* _YOUR OBJECTIVE_
Reproduce word for word the lines from the beginning of the entries to the line with "return out *", both included, but none of the pictures.

[START GIVEN INFORMATION]

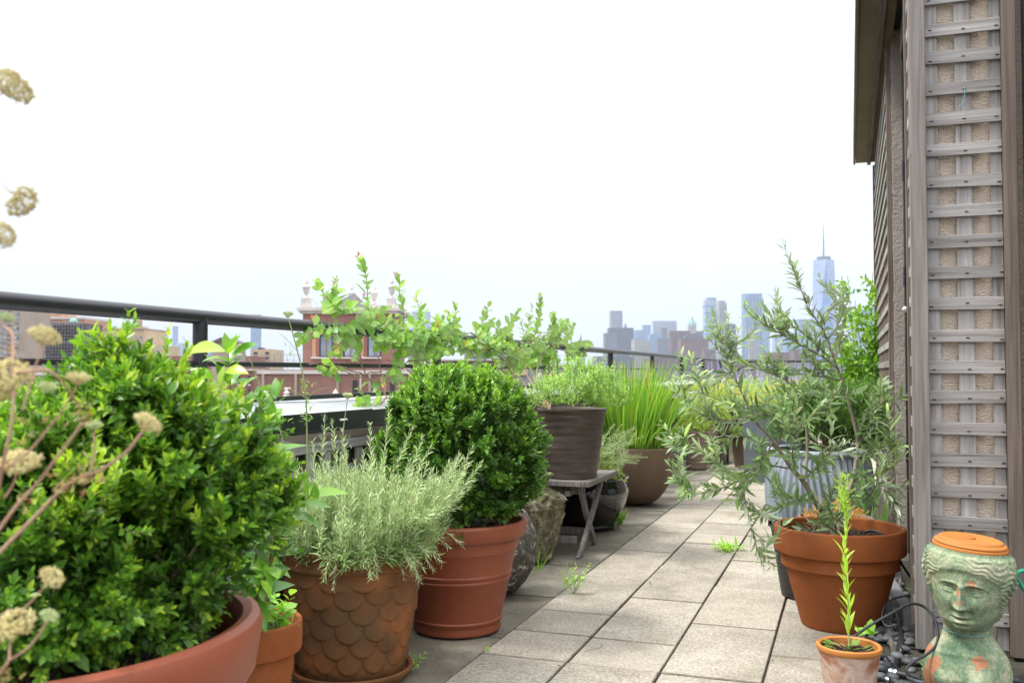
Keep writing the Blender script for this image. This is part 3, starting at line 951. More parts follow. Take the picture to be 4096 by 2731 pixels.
def scales(a, z, r):
    rows, h = 6, 0.0
    v = (0.30 - z) / 0.30 * rows                       # row coordinate, grows downward
    out = np.zeros_like(z)
    for k in range(-1, rows + 1):
        u = a / (2 * math.pi) * NC + (0.5 if k % 2 else 0.0)
        du = (u - np.floor(u) - 0.5) * 2
        hs_ = np.sin(np.floor(u) % NC * 12.9898 + k * 78.233) * 43758.5453; hs_ = hs_ - np.floor(hs_)
        lv = (v - k) - 0.28 * (hs_ - 0.5)                                    # 0 at the top of the scale, tip at ~1.5
        edge = 0.55 + 0.85 * np.sqrt(np.clip(1 - du * du, 0, 1))
        ins = (lv > -0.3) & (lv < edge)
        hh = 0.0082 * np.clip(0.25 + 0.75 * lv / 1.4, 0, 1) * (1 - 0.35 * du * du) * (0.65 + 0.7 * hs_) - 0.0006 * k * 0
        fall = np.clip((edge - lv) / 0.10, 0, 1)
        out = np.where(ins, np.maximum(out, hh * fall), out)
    return out * np.clip((z - 0.012) / 0.02, 0, 1) * np.clip((0.31 - z) / 0.02, 0, 1) + 0.0012 * np.sin(a * 2 + 1) * (r > 0)


t3 = pot('planter_pot', 'old brown terracotta pot covered in relief scales standing in a saucer', B3, 0.022, prof3,
         [(0.2135, 0.330), (0.219, 0.332), (0.222, 0.338), (0.219, 0.346), (0.217, 0.35), (0.219, 0.37), (0.224, 0.376), (0.229, 0.384), (0.229, 0.393), (0.222, 0.399), (0.212, 0.397), (0.205, 0.38), (0.20, 0.30)],
         'old_terracotta', 0.203, 0.36, n=NA, fn=scales)
sau = MB().lathe([(0.12, 0.0), (0.165, 0.0), (0.181, 0.014), (0.190, 0.03), (0.190, 0.036), (0.184, 0.039), (0.176, 0.036), (0.168, 0.022), (0.15, 0.016), (0.0, 0.016)], (B3[0], B3[1], 0), 64, cap0=True).build('saucer', M['old_terracotta'])
tag(sau, 'round brown terracotta saucer under the scale patterned pot', 'saucer')

# 4 small terracotta pot between the two
B4 = (-1.40, 1.99)
pot('flower_pot', 'small orange terracotta pot squeezed between the huge pot and the scale pot', B4, 0,
    [(0.085, 0), (0.09, 0.004), (0.118, 0.265), (0.118, 0.275)], flange(0.136, 0.268, 0.345, 0.013), 'terracotta', 0.116, 0.315)

# 5 round speckled stone planter, 6 carved stone urn
pot('stone_planter', 'round speckled grey stone planter half hidden behind the red pot', (-1.455, 3.89), 0,
    [(0.07, 0), (0.085, 0.003), (0.13, 0.05), (0.168, 0.12), (0.181, 0.19), (0.172, 0.26), (0.14, 0.325), (0.125, 0.345), (0.118, 0.34)], None, 'speckled_stone', 0.12, 0.33)


def carve(a, z, r):
    b = 0.016 * np.clip(np.sin(a * 9 + 2 * np.sin(z * 70)) * np.sin(z * 75 + 1.4 * np.sin(a * 5)), -0.6, 1) * np.clip((z - 0.27) / 0.02, 0, 1) * np.clip((0.345 - z) / 0.02, 0, 1)
    pa = np.abs(np.sin(a * 4)); body = np.clip((z - 0.05) / 0.03, 0, 1) * np.clip((0.25 - z) / 0.02, 0, 1)
    oval = np.exp(-((pa - 0.75) / 0.07) ** 2) * np.exp(-((z - 0.15) / 0.11) ** 6)
    return b + body * 0.011 * oval + 0.004 * np.sin(a * 17 + z * 50) * np.sin(z * 90 + a * 3)


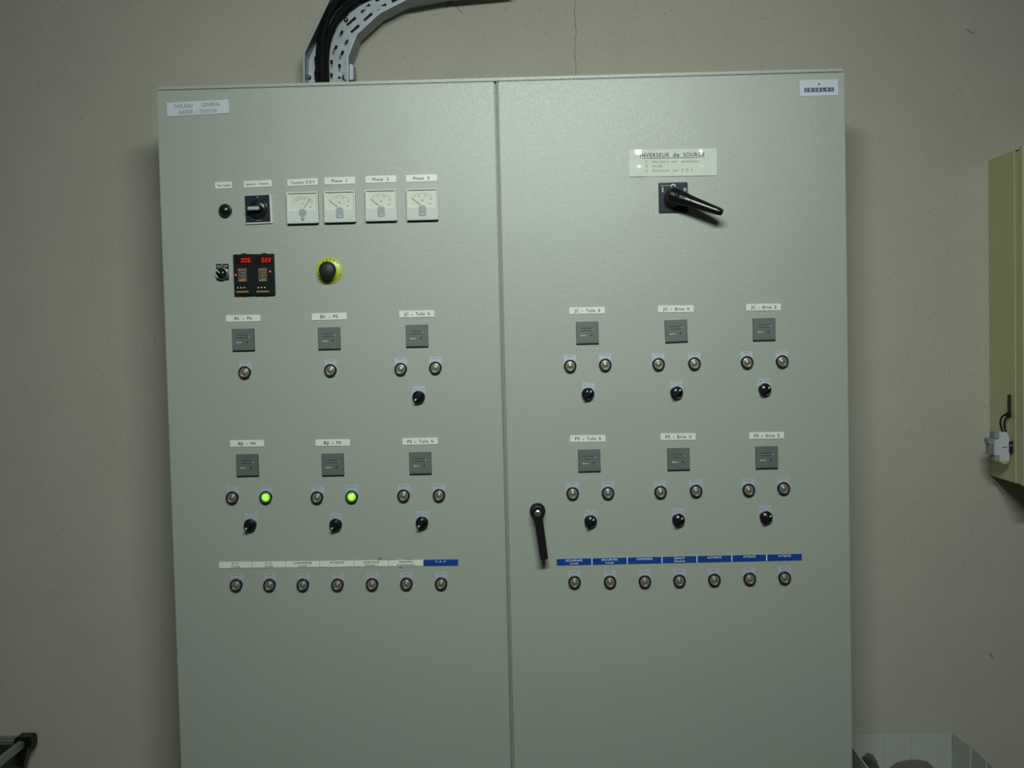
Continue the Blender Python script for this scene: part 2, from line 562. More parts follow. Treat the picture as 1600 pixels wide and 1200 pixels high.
RT = [('ECLAIRAGE', 'Local'), ('SECURITES', 'Local'), ('COMMANDES', ''), ('DEFAUT', 'Général'), ('AUTOMATE', ''), ('ATTENTE', ''), ('ATTENTE', '')]
XS2 = [869.8, 924.9, 980, 1034.2, 1088.8, 1143.4, 1197.8, 1252.6]
YS2 = lambda x: 878.2 - (x - 870) * 0.0212
for i, (a, b) in enumerate(RT):
    x0, x1 = XS2[i], XS2[i + 1]
    ln = [(a, 0, 0.22, 3.0, 0.052 * len(a), 1.1)]
    if b:
        ln.append((b, 0.0, -0.22, 2.9, 0.044 * len(b), 1.1))
    lab = 'blue strip reading ' + (a + ' ' + b).strip()
    if i == 5:
        lab = 'blue strip reading ATTENTE, next to last of its row'
    if i == 6:
        lab = 'blue strip reading ATTENTE, at the right end of its row'
    name_plate((x0 + (0.8 if i else 0), YS2(x0)), (x1 - (0.8 if i < 6 else 0), YS2(x1)), 10.4, ln, lab, 'blue', 'whiteink', name='label_strip')
c0, c1 = at(870, YS2(870) - 0.2), at(1252, YS2(1252) - 0.2)
bk = MB().box(-(c1.x - c0.x) / 2, (c1.x - c0.x) / 2, -0.0011, 0.0, -0.0077, 0.0077, 'white')
obj('strip_backing', bk, cab, P(((c0.x + c1.x) / 2, 0, (c0.z + c1.z) / 2)), (0, math.atan2(c0.z - c1.z, c1.x - c0.x), 0),
    label='white backing showing between the blue strips')
gl = MB()
for (x, y, rx, rz) in ((594, 873.4, 4.2, 2.2), (601, 875.4, 9, 1.0), (612, 874.5, 6, 1.4), (575, 876.3, 9, 0.8), (640, 874.2, 7, 0.7), (626, 886.4, 3, 1.2)):
    p = at(x, y)
    pts = [(p.x + rx * PXM * math.cos(t * PI / 5) * random.uniform(0.8, 1.1), p.z + rz * PXM * math.sin(t * PI / 5) * random.uniform(0.7, 1.2)) for t in range(10)]
    gl.prism(pts, -0.0009, 0.0, 'amber')
obj('glue_residue', gl, cab, -ROOT, label='yellow glue residue around the white strips')

# logo plate
c, wd, a = plate_frame((1249.6, 137.4), (1309.6, 136.9))
h = 24.6 * PXM
mb = MB().box(-wd / 2, wd / 2, -0.0012, 0, -h / 2, h / 2, 'bluewhite', 0.0003, seg=1)
bw = 45.5 * PXM
mb.box(-bw / 2, bw / 2, -0.0015, -0.001, -0.30 * h + 0.0015, -0.30 * h + 0.0015 + 6.4 * PXM, 'greenband')
zc = -0.30 * h + 0.0015 + 3.2 * PXM
mb.box(-bw / 2, bw / 2, -0.0016, -0.0014, zc - 3.2 * PXM, zc, 'blue')
for i, ch in enumerate('CEGELEC'):
    mb.text(ch, (-0.42 + i * 0.14) * bw, zc, 4.0 * PXM, 'whiteink', 0.0018, width=3.6 * PXM)
mb.lathe([(1.6 * PXM, 0.0), (1.6 * PXM, 0.0017), (0, 0.0018)], 'redmark', 16, (0, 0.22 * h))
mb.flat = True
obj('logo_plate', mb, cab, P((c.x, 0, c.z)), (0, 0, 0), 'white plate with a dark CEGELEC band and red dot')

# INVERSEUR sign : glossy slightly warped engraved sheet
c, wd, a = plate_frame((982.6, 255.3), (1119.6, 253.3))
h = 41.4 * PXM
mb = MB()
nx, nz = 48, 16
vs, fs = [], []


def warp(u, v):
    r = 0.0
    for (cu, cv) in ((-0.5, 0.5), (-0.5, -0.5), (0.5, 0.5), (0.5, -0.5)):
        du, dv = (u - cu * 0.72) * wd / h, (v - cv * 0.5)
        r += math.exp(-(du * du + dv * dv) / 0.05)
    return 0.0024 + 0.0017 * r + 0.0003 * math.sin(u * 9)


for j in range(nz + 1):
    for i in range(nx + 1):
        u, v = i / nx - 0.5, j / nz - 0.5
        vs.append((u * wd, -warp(u, v), v * h))
for j in range(nz):
    for i in range(nx):
        q = j * (nx + 1) + i
        fs.append((q, q + 1, q + nx + 2, q + nx + 1))
mb.add(vs, fs, 'silver_plate', True)
mb.box(-wd / 2, wd / 2, -0.0022, 0, -h / 2, h / 2, 'silver_plate')


def wtext(body, x, z, cap, width, mt, sp=1.15, bold=0.0):
    vs, fs = text_mesh(body, sp, bold or 0.014, 0.0)
    xs = [v[0] for v in vs]
    k, kx, mx = cap / 0.7, width / (max(xs) - min(xs)), (max(xs) + min(xs)) / 2
    out = []
    for v in vs:
        X, Z = x + (v[0] - mx) * kx, z + (v[1] - 0.35) * k
        out.append((X, -warp(X / wd, Z / h) - 0.0003, Z))
    mb.add(out, fs, mt)


wtext('INVERSEUR', -0.206 * wd, 0.29 * h, 6.0 * PXM, 0.335 * wd, 'ink')
wtext('de', 0.04 * wd, 0.29 * h, 6.0 * PXM, 0.07 * wd, 'ink')
wtext('SOURCE', 0.24 * wd, 0.29 * h, 6.0 * PXM, 0.24 * wd, 'ink')
mb.box(-0.372 * wd, 0.36 * wd, -0.0042, -0.0030, 0.17 * h, 0.185 * h, 'greyink')
for z, n, parts in ((0.05, '1', (('Secouru', -0.14, 0.19), ('sur', 0.02, 0.07), ('onduleur', 0.20, 0.205))),
                    (-0.115, '0', (('Arrêt', -0.175, 0.115),)),
                    (-0.28, '2', (('Secouru', -0.135, 0.19), ('sur', 0.035, 0.07), ('E . D . F .', 0.175, 0.145)))):
    wtext(n, -0.30 * wd, z * h, 4.3 * PXM, (0.006 if n == '1' else 0.018) * wd, 'greyink')
    for t, x, ww in parts:
        wtext(t, x * wd, z * h, 4.3 * PXM, ww * wd, 'greyink')
mb.flat = True
obj('instruction_sign', mb, cab, P((c.x, 0, c.z)), (0, a, 0), 'glossy sign reading INVERSEUR de SOURCE above the big lever')


# ------------------------------------------------------------------ pilot lights
def rim_pts(r, n=40):
    return [(r * math.cos(2 * PI * i / n), r * math.sin(2 * PI * i / n)) for i in range(n)]


bez = MB().lathe([(0.0145, 0.0), (0.0147, 0.004), (0.0147, 0.0080), (0.0143, 0.0102), (0.0134, 0.0112), (0.0120, 0.0106), (0.0111, 0.0090), (0.0109, 0.005)], 'bezel')
bez_me = bez.build('pilot_light')
lp = [(0.0116, 0.0125), (0.0108, 0.0118), (0.0096, 0.0116), (0.0090, 0.0124), (0.0082, 0.0118), (0.0070, 0.0122), (0.0062, 0.0134), (0.0050, 0.0142), (0.0040, 0.0138), (0.0026, 0.0146), (0.0010, 0.0150), (0.0, 0.0150)]
lp = [(r * 0.955, d - 0.0038) for r, d in lp]
lens_me = MB().lathe(lp, 'lens', 36).build('lens')
g = MB().lathe([(0.0116, 0.0068), (0.0112, 0.0084), (0.0096, 0.0092)], 'greenrim', 36)
g.lathe([(0.0096, 0.0092), (0.0088, 0.0098), (0.0068, 0.0104)], 'greenlens', 36)
g.lathe([(0.0068, 0.0104), (0.0040, 0.0111), (0.0, 0.0114)], 'greencore', 36)
green_me = g.build('lens')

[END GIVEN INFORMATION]

* _THE RESPONSE_
Keep writing the Blender script for this image. This is part 3, starting at line 951. More parts follow. Take the picture to be 4096 by 2731 pixels.
def scales(a, z, r):
    rows, h = 6, 0.0
    v = (0.30 - z) / 0.30 * rows                       # row coordinate, grows downward
    out = np.zeros_like(z)
    for k in range(-1, rows + 1):
        u = a / (2 * math.pi) * NC + (0.5 if k % 2 else 0.0)
        du = (u - np.floor(u) - 0.5) * 2
        hs_ = np.sin(np.floor(u) % NC * 12.9898 + k * 78.233) * 43758.5453; hs_ = hs_ - np.floor(hs_)
        lv = (v - k) - 0.28 * (hs_ - 0.5)                                    # 0 at the top of the scale, tip at ~1.5
        edge = 0.55 + 0.85 * np.sqrt(np.clip(1 - du * du, 0, 1))
        ins = (lv > -0.3) & (lv < edge)
        hh = 0.0082 * np.clip(0.25 + 0.75 * lv / 1.4, 0, 1) * (1 - 0.35 * du * du) * (0.65 + 0.7 * hs_) - 0.0006 * k * 0
        fall = np.clip((edge - lv) / 0.10, 0, 1)
        out = np.where(ins, np.maximum(out, hh * fall), out)
    return out * np.clip((z - 0.012) / 0.02, 0, 1) * np.clip((0.31 - z) / 0.02, 0, 1) + 0.0012 * np.sin(a * 2 + 1) * (r > 0)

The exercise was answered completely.